-- Given information start --

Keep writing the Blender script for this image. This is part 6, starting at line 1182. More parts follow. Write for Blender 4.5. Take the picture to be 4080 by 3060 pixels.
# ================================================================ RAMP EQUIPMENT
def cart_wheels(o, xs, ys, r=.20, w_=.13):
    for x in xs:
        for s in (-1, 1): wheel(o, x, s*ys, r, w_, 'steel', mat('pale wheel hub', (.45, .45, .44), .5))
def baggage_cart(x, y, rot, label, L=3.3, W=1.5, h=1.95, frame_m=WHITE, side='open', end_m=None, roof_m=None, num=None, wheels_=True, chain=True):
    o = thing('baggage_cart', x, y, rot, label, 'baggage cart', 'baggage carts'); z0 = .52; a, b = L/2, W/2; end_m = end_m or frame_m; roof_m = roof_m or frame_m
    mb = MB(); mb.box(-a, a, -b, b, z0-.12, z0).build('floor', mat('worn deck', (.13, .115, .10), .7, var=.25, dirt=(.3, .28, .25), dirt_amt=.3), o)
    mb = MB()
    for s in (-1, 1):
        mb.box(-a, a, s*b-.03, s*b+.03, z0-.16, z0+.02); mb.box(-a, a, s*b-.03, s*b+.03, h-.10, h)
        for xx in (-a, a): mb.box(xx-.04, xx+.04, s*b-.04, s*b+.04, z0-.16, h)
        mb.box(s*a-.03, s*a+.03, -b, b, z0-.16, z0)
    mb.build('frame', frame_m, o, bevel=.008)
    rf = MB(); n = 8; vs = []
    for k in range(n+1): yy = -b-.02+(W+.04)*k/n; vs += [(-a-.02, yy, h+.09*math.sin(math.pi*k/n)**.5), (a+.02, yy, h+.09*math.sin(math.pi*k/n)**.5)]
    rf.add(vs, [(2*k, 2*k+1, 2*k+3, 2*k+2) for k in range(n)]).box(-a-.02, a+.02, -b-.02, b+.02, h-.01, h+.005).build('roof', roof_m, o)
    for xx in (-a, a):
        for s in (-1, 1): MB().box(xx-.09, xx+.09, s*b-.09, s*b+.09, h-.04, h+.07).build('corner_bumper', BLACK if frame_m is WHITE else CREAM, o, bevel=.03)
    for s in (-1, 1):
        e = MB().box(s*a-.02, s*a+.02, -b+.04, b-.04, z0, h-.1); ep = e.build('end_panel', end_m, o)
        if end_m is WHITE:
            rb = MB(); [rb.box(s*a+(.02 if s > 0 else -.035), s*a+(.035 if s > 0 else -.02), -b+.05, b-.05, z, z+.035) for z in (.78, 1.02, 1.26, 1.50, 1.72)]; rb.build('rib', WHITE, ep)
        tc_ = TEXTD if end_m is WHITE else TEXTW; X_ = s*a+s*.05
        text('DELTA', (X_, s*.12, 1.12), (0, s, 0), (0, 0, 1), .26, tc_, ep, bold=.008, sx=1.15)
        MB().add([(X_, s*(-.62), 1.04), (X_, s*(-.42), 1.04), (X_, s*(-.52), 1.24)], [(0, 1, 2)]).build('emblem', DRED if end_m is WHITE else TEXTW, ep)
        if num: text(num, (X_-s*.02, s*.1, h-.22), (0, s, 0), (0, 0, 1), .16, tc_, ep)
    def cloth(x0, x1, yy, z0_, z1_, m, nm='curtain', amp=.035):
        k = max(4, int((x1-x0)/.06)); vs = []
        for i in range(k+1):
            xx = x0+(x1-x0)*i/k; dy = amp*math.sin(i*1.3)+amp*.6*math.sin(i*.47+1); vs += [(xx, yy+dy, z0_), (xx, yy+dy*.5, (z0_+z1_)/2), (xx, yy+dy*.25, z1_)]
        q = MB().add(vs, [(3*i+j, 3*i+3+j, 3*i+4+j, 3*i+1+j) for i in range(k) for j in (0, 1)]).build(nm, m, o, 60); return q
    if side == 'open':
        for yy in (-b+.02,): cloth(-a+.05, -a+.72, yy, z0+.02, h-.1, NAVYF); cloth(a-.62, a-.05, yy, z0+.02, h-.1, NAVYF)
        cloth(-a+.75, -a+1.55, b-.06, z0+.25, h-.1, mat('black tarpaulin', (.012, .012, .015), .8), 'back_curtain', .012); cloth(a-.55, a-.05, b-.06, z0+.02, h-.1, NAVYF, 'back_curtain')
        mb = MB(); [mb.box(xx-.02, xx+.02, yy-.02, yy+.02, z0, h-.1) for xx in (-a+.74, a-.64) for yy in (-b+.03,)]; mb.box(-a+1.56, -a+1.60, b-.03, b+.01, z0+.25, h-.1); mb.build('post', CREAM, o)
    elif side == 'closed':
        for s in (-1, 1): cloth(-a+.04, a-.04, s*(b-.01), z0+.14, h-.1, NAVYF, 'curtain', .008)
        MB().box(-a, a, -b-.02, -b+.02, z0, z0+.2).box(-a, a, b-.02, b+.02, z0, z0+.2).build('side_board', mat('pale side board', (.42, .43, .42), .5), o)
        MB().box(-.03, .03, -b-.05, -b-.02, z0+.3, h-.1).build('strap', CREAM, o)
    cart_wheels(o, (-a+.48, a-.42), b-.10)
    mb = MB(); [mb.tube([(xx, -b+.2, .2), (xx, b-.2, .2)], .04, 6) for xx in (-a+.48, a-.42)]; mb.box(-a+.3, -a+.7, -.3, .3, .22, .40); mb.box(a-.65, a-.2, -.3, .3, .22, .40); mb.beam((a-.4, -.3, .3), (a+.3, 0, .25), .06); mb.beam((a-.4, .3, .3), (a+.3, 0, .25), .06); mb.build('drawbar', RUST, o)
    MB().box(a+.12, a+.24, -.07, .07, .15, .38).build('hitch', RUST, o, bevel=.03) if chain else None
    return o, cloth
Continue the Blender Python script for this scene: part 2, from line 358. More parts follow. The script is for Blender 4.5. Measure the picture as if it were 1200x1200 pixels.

-- Given information end --

_The task_
Provide an exact reproduction of all the entries shown above.

_Exercise answer_
Keep writing the Blender script for this image. This is part 6, starting at line 1182. More parts follow. Write for Blender 4.5. Take the picture to be 4080 by 3060 pixels.
# ================================================================ RAMP EQUIPMENT
def cart_wheels(o, xs, ys, r=.20, w_=.13):
    for x in xs:
        for s in (-1, 1): wheel(o, x, s*ys, r, w_, 'steel', mat('pale wheel hub', (.45, .45, .44), .5))
def baggage_cart(x, y, rot, label, L=3.3, W=1.5, h=1.95, frame_m=WHITE, side='open', end_m=None, roof_m=None, num=None, wheels_=True, chain=True):
    o = thing('baggage_cart', x, y, rot, label, 'baggage cart', 'baggage carts'); z0 = .52; a, b = L/2, W/2; end_m = end_m or frame_m; roof_m = roof_m or frame_m
    mb = MB(); mb.box(-a, a, -b, b, z0-.12, z0).build('floor', mat('worn deck', (.13, .115, .10), .7, var=.25, dirt=(.3, .28, .25), dirt_amt=.3), o)
    mb = MB()
    for s in (-1, 1):
        mb.box(-a, a, s*b-.03, s*b+.03, z0-.16, z0+.02); mb.box(-a, a, s*b-.03, s*b+.03, h-.10, h)
        for xx in (-a, a): mb.box(xx-.04, xx+.04, s*b-.04, s*b+.04, z0-.16, h)
        mb.box(s*a-.03, s*a+.03, -b, b, z0-.16, z0)
    mb.build('frame', frame_m, o, bevel=.008)
    rf = MB(); n = 8; vs = []
    for k in range(n+1): yy = -b-.02+(W+.04)*k/n; vs += [(-a-.02, yy, h+.09*math.sin(math.pi*k/n)**.5), (a+.02, yy, h+.09*math.sin(math.pi*k/n)**.5)]
    rf.add(vs, [(2*k, 2*k+1, 2*k+3, 2*k+2) for k in range(n)]).box(-a-.02, a+.02, -b-.02, b+.02, h-.01, h+.005).build('roof', roof_m, o)
    for xx in (-a, a):
        for s in (-1, 1): MB().box(xx-.09, xx+.09, s*b-.09, s*b+.09, h-.04, h+.07).build('corner_bumper', BLACK if frame_m is WHITE else CREAM, o, bevel=.03)
    for s in (-1, 1):
        e = MB().box(s*a-.02, s*a+.02, -b+.04, b-.04, z0, h-.1); ep = e.build('end_panel', end_m, o)
        if end_m is WHITE:
            rb = MB(); [rb.box(s*a+(.02 if s > 0 else -.035), s*a+(.035 if s > 0 else -.02), -b+.05, b-.05, z, z+.035) for z in (.78, 1.02, 1.26, 1.50, 1.72)]; rb.build('rib', WHITE, ep)
        tc_ = TEXTD if end_m is WHITE else TEXTW; X_ = s*a+s*.05
        text('DELTA', (X_, s*.12, 1.12), (0, s, 0), (0, 0, 1), .26, tc_, ep, bold=.008, sx=1.15)
        MB().add([(X_, s*(-.62), 1.04), (X_, s*(-.42), 1.04), (X_, s*(-.52), 1.24)], [(0, 1, 2)]).build('emblem', DRED if end_m is WHITE else TEXTW, ep)
        if num: text(num, (X_-s*.02, s*.1, h-.22), (0, s, 0), (0, 0, 1), .16, tc_, ep)
    def cloth(x0, x1, yy, z0_, z1_, m, nm='curtain', amp=.035):
        k = max(4, int((x1-x0)/.06)); vs = []
        for i in range(k+1):
            xx = x0+(x1-x0)*i/k; dy = amp*math.sin(i*1.3)+amp*.6*math.sin(i*.47+1); vs += [(xx, yy+dy, z0_), (xx, yy+dy*.5, (z0_+z1_)/2), (xx, yy+dy*.25, z1_)]
        q = MB().add(vs, [(3*i+j, 3*i+3+j, 3*i+4+j, 3*i+1+j) for i in range(k) for j in (0, 1)]).build(nm, m, o, 60); return q
    if side == 'open':
        for yy in (-b+.02,): cloth(-a+.05, -a+.72, yy, z0+.02, h-.1, NAVYF); cloth(a-.62, a-.05, yy, z0+.02, h-.1, NAVYF)
        cloth(-a+.75, -a+1.55, b-.06, z0+.25, h-.1, mat('black tarpaulin', (.012, .012, .015), .8), 'back_curtain', .012); cloth(a-.55, a-.05, b-.06, z0+.02, h-.1, NAVYF, 'back_curtain')
        mb = MB(); [mb.box(xx-.02, xx+.02, yy-.02, yy+.02, z0, h-.1) for xx in (-a+.74, a-.64) for yy in (-b+.03,)]; mb.box(-a+1.56, -a+1.60, b-.03, b+.01, z0+.25, h-.1); mb.build('post', CREAM, o)
    elif side == 'closed':
        for s in (-1, 1): cloth(-a+.04, a-.04, s*(b-.01), z0+.14, h-.1, NAVYF, 'curtain', .008)
        MB().box(-a, a, -b-.02, -b+.02, z0, z0+.2).box(-a, a, b-.02, b+.02, z0, z0+.2).build('side_board', mat('pale side board', (.42, .43, .42), .5), o)
        MB().box(-.03, .03, -b-.05, -b-.02, z0+.3, h-.1).build('strap', CREAM, o)
    cart_wheels(o, (-a+.48, a-.42), b-.10)
    mb = MB(); [mb.tube([(xx, -b+.2, .2), (xx, b-.2, .2)], .04, 6) for xx in (-a+.48, a-.42)]; mb.box(-a+.3, -a+.7, -.3, .3, .22, .40); mb.box(a-.65, a-.2, -.3, .3, .22, .40); mb.beam((a-.4, -.3, .3), (a+.3, 0, .25), .06); mb.beam((a-.4, .3, .3), (a+.3, 0, .25), .06); mb.build('drawbar', RUST, o)
    MB().box(a+.12, a+.24, -.07, .07, .15, .38).build('hitch', RUST, o, bevel=.03) if chain else None
    return o, cloth
Continue the Blender Python script for this scene: part 2, from line 358. More parts follow. The script is for Blender 4.5. Measure the picture as if it were 1200x1200 pixels.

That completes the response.